◆ **Goal**: Pick out each line of the records that includes the string "scene", and copy it.

◆ **Exercise input**:
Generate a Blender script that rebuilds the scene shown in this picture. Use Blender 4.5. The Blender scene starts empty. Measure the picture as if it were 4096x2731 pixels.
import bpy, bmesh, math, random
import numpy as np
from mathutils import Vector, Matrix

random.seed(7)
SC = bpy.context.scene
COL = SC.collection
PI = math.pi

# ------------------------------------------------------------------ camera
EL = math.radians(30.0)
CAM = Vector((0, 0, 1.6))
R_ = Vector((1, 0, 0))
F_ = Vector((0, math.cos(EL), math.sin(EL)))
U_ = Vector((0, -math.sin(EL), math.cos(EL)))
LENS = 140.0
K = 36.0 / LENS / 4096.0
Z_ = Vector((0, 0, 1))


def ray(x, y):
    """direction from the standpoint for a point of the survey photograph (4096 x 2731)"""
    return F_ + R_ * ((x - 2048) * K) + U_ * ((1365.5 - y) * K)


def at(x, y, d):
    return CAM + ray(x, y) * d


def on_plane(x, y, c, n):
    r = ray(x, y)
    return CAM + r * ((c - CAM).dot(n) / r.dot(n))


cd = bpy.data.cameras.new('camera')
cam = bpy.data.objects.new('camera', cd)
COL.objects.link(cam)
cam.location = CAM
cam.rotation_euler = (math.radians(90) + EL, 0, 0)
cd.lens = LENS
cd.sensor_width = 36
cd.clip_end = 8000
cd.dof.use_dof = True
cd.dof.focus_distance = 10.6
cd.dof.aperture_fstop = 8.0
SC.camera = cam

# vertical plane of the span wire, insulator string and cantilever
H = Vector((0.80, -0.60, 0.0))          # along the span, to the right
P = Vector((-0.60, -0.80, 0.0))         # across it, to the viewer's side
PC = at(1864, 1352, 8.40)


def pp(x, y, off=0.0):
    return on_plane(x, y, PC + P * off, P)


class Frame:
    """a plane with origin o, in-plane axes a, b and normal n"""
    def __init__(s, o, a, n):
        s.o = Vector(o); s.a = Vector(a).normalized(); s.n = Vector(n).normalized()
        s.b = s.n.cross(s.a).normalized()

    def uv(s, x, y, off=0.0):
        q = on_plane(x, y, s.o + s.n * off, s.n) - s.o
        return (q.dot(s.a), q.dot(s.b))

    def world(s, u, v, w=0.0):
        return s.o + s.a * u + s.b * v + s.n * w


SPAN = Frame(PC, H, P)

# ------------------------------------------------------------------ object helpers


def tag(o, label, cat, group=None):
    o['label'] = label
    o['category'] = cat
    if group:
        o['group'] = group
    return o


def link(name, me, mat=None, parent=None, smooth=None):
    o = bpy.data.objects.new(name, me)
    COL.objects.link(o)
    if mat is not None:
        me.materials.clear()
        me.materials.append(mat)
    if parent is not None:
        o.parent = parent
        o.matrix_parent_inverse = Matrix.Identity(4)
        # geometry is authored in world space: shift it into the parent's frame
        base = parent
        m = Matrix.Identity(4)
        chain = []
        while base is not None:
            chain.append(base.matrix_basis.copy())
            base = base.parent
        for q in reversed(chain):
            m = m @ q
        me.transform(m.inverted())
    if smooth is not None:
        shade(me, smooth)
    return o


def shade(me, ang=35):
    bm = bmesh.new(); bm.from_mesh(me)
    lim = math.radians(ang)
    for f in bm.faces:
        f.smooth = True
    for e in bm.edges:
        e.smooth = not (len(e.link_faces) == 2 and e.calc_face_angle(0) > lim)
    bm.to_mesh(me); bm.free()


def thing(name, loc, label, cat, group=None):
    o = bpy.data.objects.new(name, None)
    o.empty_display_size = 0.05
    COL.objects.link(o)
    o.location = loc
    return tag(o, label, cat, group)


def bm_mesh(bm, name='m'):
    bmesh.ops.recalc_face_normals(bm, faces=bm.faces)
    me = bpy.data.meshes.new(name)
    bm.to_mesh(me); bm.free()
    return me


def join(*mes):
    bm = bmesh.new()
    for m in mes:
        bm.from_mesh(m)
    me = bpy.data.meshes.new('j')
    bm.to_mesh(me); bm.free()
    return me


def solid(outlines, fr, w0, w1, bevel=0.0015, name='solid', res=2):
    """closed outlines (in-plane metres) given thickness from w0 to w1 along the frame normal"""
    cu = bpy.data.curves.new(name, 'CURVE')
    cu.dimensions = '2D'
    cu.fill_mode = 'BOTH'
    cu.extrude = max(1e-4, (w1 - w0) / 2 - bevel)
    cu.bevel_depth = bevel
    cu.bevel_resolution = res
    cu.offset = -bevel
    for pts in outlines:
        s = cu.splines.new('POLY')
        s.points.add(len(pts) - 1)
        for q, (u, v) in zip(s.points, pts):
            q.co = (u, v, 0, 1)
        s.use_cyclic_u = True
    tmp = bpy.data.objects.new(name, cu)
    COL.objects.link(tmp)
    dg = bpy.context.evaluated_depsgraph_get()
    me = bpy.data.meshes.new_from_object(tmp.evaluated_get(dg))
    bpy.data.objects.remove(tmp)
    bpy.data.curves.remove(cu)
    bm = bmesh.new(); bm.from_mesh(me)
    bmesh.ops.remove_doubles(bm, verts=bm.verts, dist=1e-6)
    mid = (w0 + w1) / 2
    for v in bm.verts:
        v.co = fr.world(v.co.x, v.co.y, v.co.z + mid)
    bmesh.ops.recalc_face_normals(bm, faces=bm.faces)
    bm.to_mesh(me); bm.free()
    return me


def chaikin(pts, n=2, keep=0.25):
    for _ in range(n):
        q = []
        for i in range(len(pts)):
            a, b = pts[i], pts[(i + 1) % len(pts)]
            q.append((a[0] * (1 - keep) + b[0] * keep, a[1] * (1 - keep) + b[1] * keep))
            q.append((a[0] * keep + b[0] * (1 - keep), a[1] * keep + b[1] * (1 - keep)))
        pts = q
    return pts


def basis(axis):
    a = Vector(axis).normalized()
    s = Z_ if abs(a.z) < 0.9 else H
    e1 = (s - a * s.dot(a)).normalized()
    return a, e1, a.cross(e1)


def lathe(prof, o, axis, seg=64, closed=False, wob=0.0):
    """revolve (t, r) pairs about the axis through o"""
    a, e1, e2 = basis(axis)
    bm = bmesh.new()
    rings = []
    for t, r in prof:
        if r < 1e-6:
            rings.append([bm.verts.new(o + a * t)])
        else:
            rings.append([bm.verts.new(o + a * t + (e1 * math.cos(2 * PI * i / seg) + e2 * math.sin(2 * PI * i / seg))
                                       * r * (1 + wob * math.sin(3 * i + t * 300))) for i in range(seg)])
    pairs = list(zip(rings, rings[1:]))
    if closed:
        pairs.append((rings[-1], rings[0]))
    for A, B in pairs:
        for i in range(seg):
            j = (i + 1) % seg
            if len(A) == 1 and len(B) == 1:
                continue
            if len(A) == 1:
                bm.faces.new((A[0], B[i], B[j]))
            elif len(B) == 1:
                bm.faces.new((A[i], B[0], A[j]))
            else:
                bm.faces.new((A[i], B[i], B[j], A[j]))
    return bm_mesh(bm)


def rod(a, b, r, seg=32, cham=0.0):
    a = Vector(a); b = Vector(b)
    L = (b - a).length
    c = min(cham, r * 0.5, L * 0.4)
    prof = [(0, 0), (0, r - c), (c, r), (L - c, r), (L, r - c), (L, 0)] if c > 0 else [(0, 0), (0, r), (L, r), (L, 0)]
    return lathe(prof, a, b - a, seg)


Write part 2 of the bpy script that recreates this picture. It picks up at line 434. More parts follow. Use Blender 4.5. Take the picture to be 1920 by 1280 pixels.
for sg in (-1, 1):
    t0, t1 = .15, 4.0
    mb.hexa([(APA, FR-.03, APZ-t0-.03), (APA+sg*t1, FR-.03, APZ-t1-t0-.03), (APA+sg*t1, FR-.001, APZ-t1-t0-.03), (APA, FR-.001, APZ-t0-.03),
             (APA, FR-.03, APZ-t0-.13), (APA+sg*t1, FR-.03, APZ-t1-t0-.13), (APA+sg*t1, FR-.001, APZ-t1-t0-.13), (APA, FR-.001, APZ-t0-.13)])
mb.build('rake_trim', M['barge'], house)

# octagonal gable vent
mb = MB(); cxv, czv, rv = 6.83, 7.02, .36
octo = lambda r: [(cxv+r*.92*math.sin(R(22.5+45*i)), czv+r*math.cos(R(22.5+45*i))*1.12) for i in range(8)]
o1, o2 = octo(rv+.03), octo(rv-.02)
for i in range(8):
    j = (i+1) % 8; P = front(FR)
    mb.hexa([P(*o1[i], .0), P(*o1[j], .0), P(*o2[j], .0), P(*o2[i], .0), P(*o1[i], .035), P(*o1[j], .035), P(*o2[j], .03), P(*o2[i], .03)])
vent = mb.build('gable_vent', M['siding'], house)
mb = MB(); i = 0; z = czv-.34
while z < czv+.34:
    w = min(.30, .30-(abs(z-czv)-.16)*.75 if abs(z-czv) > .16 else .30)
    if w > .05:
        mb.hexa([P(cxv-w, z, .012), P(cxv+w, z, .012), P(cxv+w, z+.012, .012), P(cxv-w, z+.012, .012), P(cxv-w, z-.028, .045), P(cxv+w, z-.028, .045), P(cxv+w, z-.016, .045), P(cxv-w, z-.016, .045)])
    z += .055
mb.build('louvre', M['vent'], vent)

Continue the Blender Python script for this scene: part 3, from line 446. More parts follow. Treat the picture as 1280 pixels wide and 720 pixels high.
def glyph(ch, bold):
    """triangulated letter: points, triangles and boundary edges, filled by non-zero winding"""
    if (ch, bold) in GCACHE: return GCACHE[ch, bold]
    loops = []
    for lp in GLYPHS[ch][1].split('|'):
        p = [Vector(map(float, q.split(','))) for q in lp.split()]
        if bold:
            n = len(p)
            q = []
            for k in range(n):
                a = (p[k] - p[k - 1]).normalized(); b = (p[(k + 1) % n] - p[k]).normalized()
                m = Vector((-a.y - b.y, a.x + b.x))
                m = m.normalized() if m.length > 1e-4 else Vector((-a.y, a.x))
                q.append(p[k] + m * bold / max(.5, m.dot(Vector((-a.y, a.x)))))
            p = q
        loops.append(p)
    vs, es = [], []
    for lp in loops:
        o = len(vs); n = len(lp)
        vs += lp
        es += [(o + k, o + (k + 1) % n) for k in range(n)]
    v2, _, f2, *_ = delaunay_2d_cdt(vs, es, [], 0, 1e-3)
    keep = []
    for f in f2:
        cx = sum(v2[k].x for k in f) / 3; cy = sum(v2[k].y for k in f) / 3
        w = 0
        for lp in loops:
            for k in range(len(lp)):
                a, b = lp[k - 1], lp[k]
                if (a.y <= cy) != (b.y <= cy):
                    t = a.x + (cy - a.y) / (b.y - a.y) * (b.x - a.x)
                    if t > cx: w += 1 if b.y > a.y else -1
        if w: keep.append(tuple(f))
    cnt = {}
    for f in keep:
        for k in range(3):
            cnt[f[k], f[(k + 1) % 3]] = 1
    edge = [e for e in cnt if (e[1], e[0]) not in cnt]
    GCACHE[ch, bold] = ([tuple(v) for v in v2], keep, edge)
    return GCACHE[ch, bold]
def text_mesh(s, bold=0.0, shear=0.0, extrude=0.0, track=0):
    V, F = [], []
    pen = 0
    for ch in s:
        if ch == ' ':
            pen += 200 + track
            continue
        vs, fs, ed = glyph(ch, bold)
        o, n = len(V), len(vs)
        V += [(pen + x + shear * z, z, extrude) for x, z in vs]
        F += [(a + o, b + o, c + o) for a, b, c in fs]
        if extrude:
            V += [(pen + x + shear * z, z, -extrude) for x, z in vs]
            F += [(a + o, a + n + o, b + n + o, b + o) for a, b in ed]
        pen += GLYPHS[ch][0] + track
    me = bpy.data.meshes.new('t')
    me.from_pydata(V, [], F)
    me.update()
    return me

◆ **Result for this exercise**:
Generate a Blender script that rebuilds the scene shown in this picture. Use Blender 4.5. The Blender scene starts empty. Measure the picture as if it were 4096x2731 pixels.
SC = bpy.context.scene
Continue the Blender Python script for this scene: part 3, from line 446. More parts follow. Treat the picture as 1280 pixels wide and 720 pixels high.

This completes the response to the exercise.